Re: [xsl] how to estimate speed of a transformation

Subject: Re: [xsl] how to estimate speed of a transformation
From: David Tolpin <dvd@xxxxxxxxxxxxxx>
Date: Wed, 10 Dec 2003 21:06:29 +0400 (AMT)
> On Wed, Dec 10, 2003 at 05:35:13PM +0400, David Tolpin wrote:
> > How can I ensure that differences between processors cause linear changes in speed? How
> > can I predict space consumtion?
> 
>   You can't ! Well not in a reasonable way IMHO:
> 
> Processors like Saxon and jd use the fact that their implementation
> language is garbage-collected to reuse nodes in things like node-set()
> implementation. xsltproc usually can't do this kind of things. this
> also mean you cannot predict the cost of an stylesheet execution
> because you would have to model the cost of the garbage collection
> which may occur asynchronously, during the transform, after the transform
> or any combination of those depending on the complexity of the stylesheet,
> the size of the data, the memory pressure inside the JVM, etc ...

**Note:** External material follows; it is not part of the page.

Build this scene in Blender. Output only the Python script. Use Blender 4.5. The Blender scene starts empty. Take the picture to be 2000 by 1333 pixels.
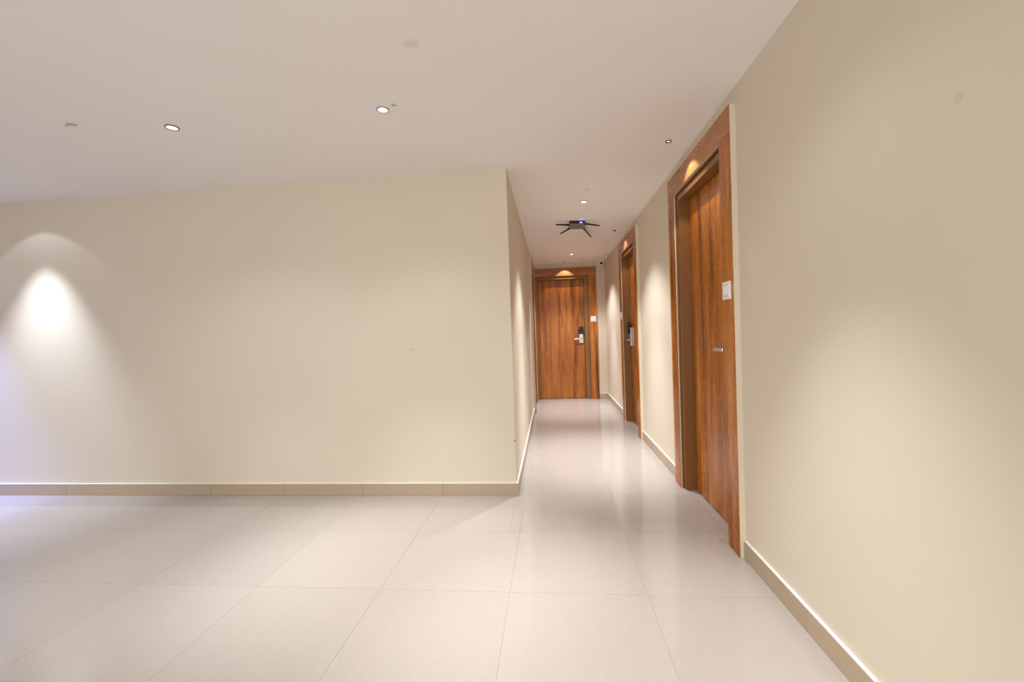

Whether an implementation is garbage-collected does not depend on the fact
whether it is written in Java or not. Node re-use can as well be implemented
in C, B, Pascal, or any other language. Besides, GC is not a magic property of Java.

GC has little relation to optimizations advanced processors perform.
jd.xslt and saxon display consistent results under all versions (1.1.8 to 1.3.1)
of JDK available to me; however, they have limited support for tail-recursion,
that is, only 'simple' cases are optimized correctly. On the other hand, they
perform expressions optimizations rooted in immutability of data, but I cannot
find any source besides the source code that describes which optimizations
are performed exactly.

Memory use is also implemented differently, not in terms of Java GC, but in terms
of creation and allocation of temporary objects. 

> The estimation of the complexity cannot simply be derived from a simple
> parsing and analysis of the stylesheet. It depends on the processor
> implementation, the implementation of the JVM if using one, and on the
> version of the processor used.

For XSLT, as well as for most programming languages, it is possible 
to estimate complexity for a non-optimizing implementation; such as 
James Clark's XT, which is very fast but does not do much beyond verbose
interpretation of the transformation.

The fact is that, due to restrictions of the data model of XSLT, there
are several optimizations which are always possible and are caused not
by sophistication of an underlying layer, but by features of the language
itself, that is, XSLT.

My questions are following: 

- what are these optimizations?
- how these optimizations affect computation complexity for certain operations?
- how 'much' of the 'mandatory' optimizations is implemented in each of widely used 
  implementations?

These questions have no relation to either implementation language or execution platform.
They should have their answers regardless of the implementation media.

Having answers to these questions would help program advanced algorithms adequately,
without recourse to testing with each of a dozen of available implementations. In
particular, while writing stylesheets with only a basic implementation in mind helps
ensure that a stylesheet behaves adequately (in terms of memory usage and speed) in
the worst case, knowing which expressions are in fact evaluated recurrently and which
data structures are re-used can help in constructing programs that benefit from optimizations
when the optimizations are available. Again, the optimizations of this class should not
be an 'art', they can be specified formally and in fact are features of the language.